═════ INFORMATION SUPPLIED ═════

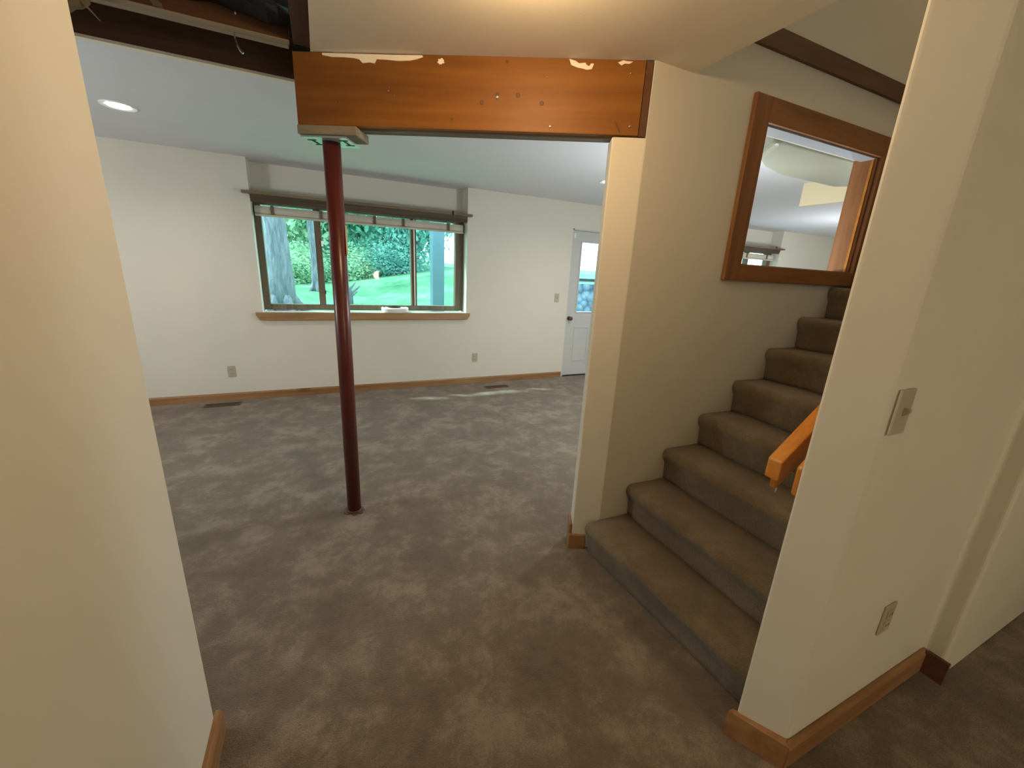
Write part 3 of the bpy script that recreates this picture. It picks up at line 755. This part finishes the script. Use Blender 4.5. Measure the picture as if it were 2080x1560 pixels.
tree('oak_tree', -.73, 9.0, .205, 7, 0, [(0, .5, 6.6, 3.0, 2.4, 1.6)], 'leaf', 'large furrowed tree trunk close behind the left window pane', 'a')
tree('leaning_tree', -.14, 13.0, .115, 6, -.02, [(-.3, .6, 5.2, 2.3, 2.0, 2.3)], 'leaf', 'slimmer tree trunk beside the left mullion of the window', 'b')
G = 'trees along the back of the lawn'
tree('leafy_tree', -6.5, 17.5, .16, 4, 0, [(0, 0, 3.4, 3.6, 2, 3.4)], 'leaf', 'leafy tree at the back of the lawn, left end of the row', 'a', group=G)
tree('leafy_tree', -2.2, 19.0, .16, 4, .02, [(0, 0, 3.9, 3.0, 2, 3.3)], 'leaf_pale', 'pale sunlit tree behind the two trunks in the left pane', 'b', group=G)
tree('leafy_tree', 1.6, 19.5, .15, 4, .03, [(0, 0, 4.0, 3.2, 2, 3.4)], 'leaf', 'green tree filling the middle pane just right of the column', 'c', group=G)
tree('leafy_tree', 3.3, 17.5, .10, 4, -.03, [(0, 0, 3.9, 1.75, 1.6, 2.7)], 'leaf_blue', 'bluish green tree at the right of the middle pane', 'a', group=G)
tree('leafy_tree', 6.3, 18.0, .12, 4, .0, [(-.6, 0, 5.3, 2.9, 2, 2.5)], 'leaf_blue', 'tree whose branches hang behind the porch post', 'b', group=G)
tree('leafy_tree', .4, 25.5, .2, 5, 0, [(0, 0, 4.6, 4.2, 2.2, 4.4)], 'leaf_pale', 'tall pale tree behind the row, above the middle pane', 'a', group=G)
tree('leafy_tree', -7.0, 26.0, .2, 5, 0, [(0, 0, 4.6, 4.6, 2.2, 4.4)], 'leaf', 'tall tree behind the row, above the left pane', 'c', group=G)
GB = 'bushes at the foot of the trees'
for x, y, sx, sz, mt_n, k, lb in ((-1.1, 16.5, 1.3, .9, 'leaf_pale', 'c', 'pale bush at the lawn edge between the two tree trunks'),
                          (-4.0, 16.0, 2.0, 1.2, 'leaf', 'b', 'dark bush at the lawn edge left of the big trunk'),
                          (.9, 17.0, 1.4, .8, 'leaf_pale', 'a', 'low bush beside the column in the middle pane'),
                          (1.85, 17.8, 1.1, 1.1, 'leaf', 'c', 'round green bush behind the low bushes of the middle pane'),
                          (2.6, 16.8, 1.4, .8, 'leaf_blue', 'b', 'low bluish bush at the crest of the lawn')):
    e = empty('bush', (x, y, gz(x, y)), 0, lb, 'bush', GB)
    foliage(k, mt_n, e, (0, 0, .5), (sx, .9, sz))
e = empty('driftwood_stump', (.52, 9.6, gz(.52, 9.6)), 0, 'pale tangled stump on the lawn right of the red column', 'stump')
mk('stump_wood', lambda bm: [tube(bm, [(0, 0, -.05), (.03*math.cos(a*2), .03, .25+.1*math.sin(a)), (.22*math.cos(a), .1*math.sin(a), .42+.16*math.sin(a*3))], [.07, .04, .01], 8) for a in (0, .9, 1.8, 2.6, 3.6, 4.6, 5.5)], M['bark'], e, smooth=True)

═════
═════ INFORMATION SUPPLIED ═════

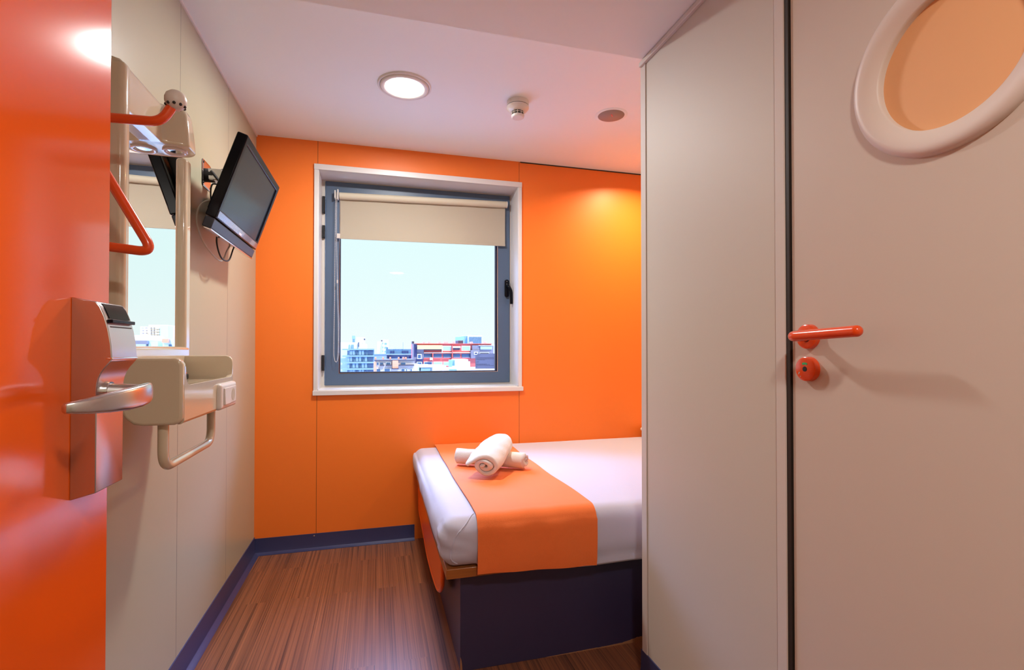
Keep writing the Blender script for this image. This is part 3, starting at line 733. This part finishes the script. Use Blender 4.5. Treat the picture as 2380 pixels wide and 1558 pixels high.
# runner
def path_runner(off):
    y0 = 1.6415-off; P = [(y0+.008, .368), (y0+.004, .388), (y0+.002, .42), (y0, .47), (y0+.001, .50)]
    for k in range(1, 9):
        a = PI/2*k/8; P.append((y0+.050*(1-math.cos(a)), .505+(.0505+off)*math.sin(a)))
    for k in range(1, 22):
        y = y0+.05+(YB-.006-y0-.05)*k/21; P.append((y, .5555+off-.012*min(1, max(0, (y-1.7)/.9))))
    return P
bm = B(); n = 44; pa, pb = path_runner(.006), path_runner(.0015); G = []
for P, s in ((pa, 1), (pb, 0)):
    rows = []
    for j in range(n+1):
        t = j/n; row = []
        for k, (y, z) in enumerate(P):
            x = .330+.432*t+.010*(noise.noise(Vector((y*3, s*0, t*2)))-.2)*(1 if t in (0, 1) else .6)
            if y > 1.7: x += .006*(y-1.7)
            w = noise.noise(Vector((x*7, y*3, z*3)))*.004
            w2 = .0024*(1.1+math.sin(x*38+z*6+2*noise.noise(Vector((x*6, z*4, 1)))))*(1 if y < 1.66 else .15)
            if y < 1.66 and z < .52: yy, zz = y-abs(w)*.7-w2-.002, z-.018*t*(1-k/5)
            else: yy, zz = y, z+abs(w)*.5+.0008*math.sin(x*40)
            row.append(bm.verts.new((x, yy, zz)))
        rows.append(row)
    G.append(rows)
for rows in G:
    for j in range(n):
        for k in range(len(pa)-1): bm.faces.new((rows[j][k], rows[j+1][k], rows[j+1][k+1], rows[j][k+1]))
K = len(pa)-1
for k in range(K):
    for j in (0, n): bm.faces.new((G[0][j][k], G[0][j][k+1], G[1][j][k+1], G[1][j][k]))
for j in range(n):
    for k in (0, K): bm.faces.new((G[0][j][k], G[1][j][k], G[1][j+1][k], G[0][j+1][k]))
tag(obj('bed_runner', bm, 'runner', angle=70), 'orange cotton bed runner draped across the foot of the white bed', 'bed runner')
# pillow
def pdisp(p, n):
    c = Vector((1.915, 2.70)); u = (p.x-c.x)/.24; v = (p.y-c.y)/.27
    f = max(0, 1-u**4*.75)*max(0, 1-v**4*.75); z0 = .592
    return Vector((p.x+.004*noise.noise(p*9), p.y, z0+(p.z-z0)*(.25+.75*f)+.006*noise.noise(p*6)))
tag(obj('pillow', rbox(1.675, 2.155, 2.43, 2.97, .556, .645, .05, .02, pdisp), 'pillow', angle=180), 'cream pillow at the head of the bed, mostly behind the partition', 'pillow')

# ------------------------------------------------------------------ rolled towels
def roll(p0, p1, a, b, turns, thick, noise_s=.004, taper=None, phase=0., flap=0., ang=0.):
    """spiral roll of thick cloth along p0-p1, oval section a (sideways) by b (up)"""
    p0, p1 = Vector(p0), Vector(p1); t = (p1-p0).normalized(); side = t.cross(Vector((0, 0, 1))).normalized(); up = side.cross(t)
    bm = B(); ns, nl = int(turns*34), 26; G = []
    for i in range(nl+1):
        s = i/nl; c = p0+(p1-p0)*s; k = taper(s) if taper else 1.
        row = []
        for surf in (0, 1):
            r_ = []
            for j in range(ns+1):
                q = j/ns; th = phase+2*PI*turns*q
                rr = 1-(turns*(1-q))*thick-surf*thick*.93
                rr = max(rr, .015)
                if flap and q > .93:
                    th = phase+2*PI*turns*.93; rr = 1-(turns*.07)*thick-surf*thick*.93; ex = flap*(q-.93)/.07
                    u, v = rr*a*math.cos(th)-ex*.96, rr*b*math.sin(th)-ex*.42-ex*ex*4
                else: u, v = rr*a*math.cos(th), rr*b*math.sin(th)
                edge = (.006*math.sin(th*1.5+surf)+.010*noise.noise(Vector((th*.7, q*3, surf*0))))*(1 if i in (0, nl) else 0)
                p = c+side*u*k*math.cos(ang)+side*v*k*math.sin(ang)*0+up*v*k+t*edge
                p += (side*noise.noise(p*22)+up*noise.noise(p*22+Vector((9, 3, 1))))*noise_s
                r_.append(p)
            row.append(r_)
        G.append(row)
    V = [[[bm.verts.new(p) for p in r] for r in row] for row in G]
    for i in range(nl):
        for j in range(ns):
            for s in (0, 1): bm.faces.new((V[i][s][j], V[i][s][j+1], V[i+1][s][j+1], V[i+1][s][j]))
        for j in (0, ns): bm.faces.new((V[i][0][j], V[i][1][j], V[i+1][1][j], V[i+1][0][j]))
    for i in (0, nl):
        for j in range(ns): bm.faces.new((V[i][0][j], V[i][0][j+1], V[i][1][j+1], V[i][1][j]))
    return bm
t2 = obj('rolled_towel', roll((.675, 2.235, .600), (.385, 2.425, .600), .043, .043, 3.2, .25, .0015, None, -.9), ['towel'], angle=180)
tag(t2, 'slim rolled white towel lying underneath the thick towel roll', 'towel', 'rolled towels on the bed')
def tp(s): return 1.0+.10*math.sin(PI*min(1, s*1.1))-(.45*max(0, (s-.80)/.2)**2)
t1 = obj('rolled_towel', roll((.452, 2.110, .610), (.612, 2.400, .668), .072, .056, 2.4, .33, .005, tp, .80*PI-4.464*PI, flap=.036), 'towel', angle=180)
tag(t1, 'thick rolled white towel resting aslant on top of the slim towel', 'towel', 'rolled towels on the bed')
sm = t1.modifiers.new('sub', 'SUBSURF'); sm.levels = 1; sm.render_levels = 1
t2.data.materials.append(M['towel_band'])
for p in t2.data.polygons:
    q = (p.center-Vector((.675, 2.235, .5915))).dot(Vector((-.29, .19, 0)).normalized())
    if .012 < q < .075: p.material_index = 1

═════
═════ INFORMATION SUPPLIED ═════

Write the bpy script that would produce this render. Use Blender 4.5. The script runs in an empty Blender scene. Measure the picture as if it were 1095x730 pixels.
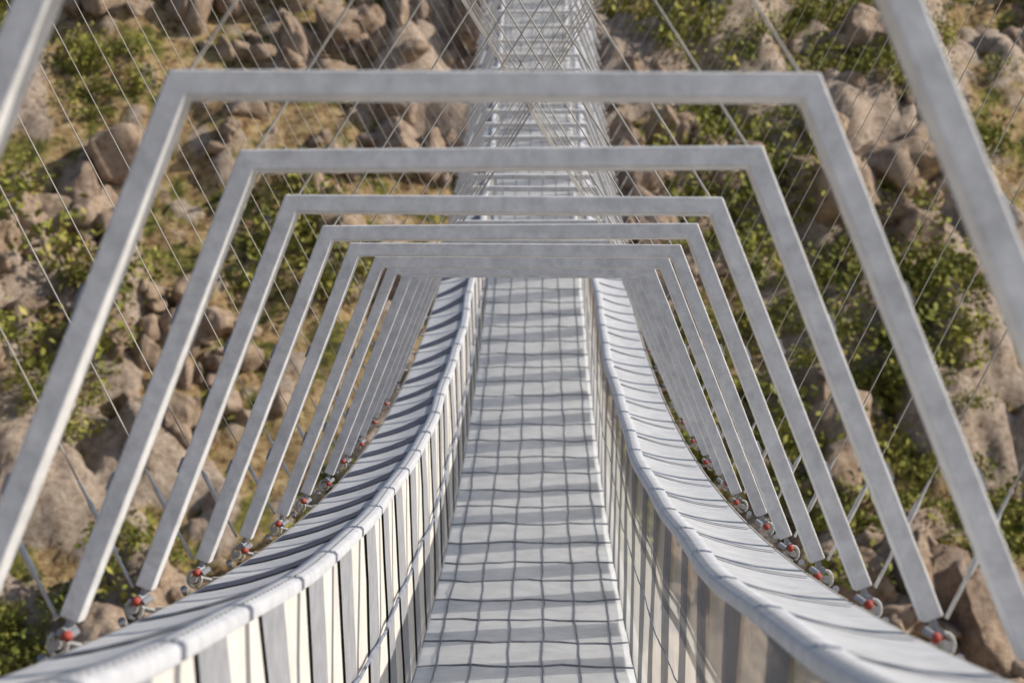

═════

* GOAL
How many lines of the data contain the word "pixels"? Answer with the number alone.

* ANSWER
3